One might even term this show an ambush, though only one of the old school dared showed up that night. Willem de Kooning came, marched up and down the fortifications like a major general inspecting the armament for close to two hours, then left without saying a word. At a party later that night celebrating the event, he also showed up but was refused admission at the door. A few days later, Janis' stable of abstract expressionists held a meeting. Ironically, despite this social affront, de Kooning was the only one among them who did not vote to leave Janis. It would be another six months before the word "Pop" was first coined to label this disruptive gang of "vulgarians," as one writer describe the "New Realism" artists.
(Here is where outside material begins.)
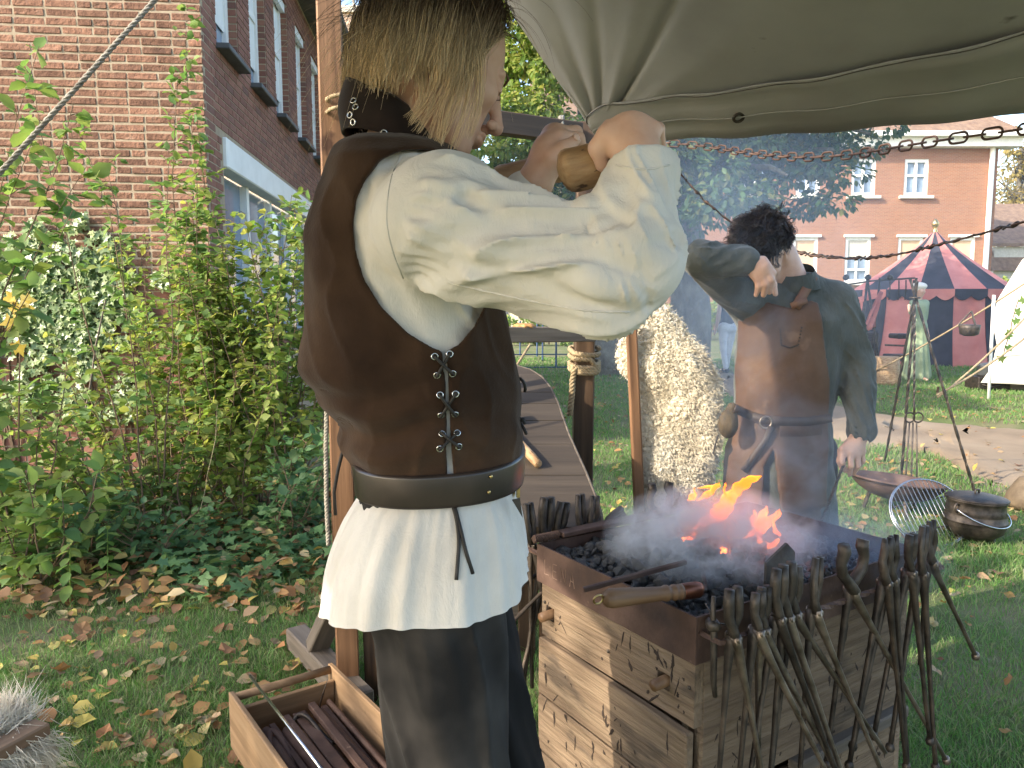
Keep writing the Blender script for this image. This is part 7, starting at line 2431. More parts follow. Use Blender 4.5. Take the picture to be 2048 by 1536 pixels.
hand(gl_, wristL, None,
     [Y3(1122, 276, 1.232), Y3(1113, 268, 1.250), Y3(1104, 270, 1.268), Y3(1096, 278, 1.285)],
     [Y3(1156, 276, 1.236), Y3(1152, 264, 1.262), Y3(1142, 264, 1.285), Y3(1128, 274, 1.300)],
     [Y3(1170, 312, 1.250), Y3(1166, 302, 1.275), Y3(1156, 304, 1.297), Y3(1140, 312, 1.310)],
     [Y3(1090, 338, 1.212), Y3(1104, 318, 1.205), Y3(1130, 297, 1.203), Y3(1150, 281, 1.208)], fr=.0098)
gl_.ell(Y3(1096, 312, 1.235), (.024, .028, .034), .016)
handL = gl_.mesh(1)
# the rest of the body is under the clothes
hipN, hipF = Y3(880, 1190, 1.14), Y3(890, 1190, 1.33)
kneeN, kneeF = np.array([-.085, 1.13, .50]), np.array([-.02, 1.34, .50])
ankN, ankF = np.array([-.12, 1.13, .09]), np.array([-.07, 1.35, .09])
gb_ = Grid((-.36, .85, -.02), (.30, 1.55, 1.62), .012)
gb_.cone(neck0, Y3(820, 560, 1.22), .055, .09, .03); gb_.cone(Y3(800, 440, 1.14), Y3(800, 440, 1.30), .05, .05, .03)
gb_.cone(Y3(820, 560, 1.22), Y3(870, 1000, 1.22), .10, .095, .03)
for h_, k_, a2 in ((hipN, kneeN, ankN), (hipF, kneeF, ankF)):
    gb_.cone(Y3(870, 1000, 1.22), h_, .09, .075, .03); gb_.cone(h_, k_, .075, .052, .02); gb_.cone(k_, a2, .048, .034, .02)
gb_.cone(Y3(800, 440, 1.12), el, .042, .036, .02); gb_.cone(el, Y3(1272, 440, .965), .036, .034, .02)
gb_.cone(Y3(790, 420, 1.34), lel, .045, .036, .02); gb_.cone(lel, Y3(1030, 430, 1.25), .036, .03, .02)
core = gb_.mesh(1)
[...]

Others referred to them as mindless lightweights and "zombies-from-hell." This last phrase pretty well describes the horror with which the Abstract Expressionists viewed their upstart rivals.

The Pop artists had managed to shock the shockers. And though the Modern art world was to have one last gasp in the form of the Minimalism movement a decade later, Pop was the beginning of the end of Modern Art era. With Modern Art now resting in the peace of nostalgia, we can see now how these founding fathers of Postmodernism lit the fire that night in 1962. In a night filled with as much history as art, perhaps one of the most ironic elements was the presence at the opening of one of the original combatants at the Armory show 49 years before. He was a quiet old man of 76 by now. Like de Kooning, he too looked closely at the new art. It's reported that before the night ended, he was in tears - not from distress, but joy. That night, Marcel Duchamp had the satisfaction of realising that the seeds he'd planted decades earlier when he'd argued that anything could become art, had now blossomed. His words were the philosophical underpinning that has since become the foundation of Postmodernism.